Chronos and Kairos, you’ll know the difference between these two time-keepers.
Chronos is clock time, something linear. The day begins, the day continues, the day ends.
Kairos is about the propitious moment, the right time, a window of opportunity; it is synchronicity and revelation.
Both describe time but describe it differently and lead to different experiences. Time will not be contained by the clock.
We have all, on occasion, been slaves to Chronos, watching the minutes as they tick slowly by.
Or sat in traffic, aware we’re going to be late. The grip of Chronos can be harsh.
But we have also known Kairos, when time stands still, or passes in a flash, when something is revealed; when, for a moment, the clock is entirely irrelevant.
Chronos is methodical, reliable, inevitable and has its place. Sometimes its time-keeping is helpful, if we need to wake up, catch a train or take a cake out of the oven.
Kairos is more elusive, less obviously practical, mysterious, a wild child who won’t be told – but who, on arrival, makes everything new.
Kairos can overturn Chronos’ furniture, which is sometimes disturbing.
Some call Kairos ‘spiritual time’ and in the Bible’s New Testament, it gets eighty six mentions against the fifty four times Chronos is used.

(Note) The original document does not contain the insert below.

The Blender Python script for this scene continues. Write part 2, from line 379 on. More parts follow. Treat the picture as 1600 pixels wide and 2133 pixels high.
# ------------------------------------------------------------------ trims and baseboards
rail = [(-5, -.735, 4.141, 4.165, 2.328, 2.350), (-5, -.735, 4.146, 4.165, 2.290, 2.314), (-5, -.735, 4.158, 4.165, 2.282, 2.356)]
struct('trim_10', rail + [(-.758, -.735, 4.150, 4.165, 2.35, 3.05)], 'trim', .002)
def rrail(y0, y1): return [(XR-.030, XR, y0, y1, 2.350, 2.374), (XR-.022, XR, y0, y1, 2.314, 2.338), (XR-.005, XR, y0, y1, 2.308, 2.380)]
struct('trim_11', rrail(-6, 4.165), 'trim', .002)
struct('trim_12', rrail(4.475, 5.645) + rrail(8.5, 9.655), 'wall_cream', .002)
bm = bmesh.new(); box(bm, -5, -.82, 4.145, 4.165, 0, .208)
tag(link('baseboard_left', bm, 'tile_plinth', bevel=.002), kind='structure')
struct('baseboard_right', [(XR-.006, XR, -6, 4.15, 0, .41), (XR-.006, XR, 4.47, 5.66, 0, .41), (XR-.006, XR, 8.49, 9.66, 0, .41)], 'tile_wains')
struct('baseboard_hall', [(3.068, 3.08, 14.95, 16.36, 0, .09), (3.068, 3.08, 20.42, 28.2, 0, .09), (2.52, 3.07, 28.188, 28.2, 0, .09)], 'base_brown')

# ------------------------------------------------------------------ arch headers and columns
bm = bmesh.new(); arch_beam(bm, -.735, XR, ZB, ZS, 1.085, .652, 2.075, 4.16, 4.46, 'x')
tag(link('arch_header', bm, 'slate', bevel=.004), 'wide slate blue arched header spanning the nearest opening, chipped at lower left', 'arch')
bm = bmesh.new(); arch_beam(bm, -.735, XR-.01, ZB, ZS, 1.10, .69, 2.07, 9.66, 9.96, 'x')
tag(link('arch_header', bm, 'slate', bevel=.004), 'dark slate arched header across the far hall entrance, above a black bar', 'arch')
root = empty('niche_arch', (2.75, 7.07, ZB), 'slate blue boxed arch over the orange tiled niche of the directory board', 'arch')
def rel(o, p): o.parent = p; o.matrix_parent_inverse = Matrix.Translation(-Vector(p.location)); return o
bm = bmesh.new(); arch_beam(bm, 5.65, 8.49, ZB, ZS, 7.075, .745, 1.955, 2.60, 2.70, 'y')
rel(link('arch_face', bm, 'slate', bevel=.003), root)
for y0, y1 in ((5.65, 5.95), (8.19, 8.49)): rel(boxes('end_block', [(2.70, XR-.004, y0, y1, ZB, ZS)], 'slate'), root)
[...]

Here it is the propitious moment, the divine now.
We will spend much of our lives walking in step with Chronos, aware of the time, and where we need to be, and when, and with who.
There is grace here.
Though we stay open to Kairos and her kind visits – looking away from the clock and into the sky for the moments that make all things worthwhile.
Kairos won’t be tamed or caged; but she is drawn to the open heart and can bring eternity to our door –
– in something less than sixty seconds.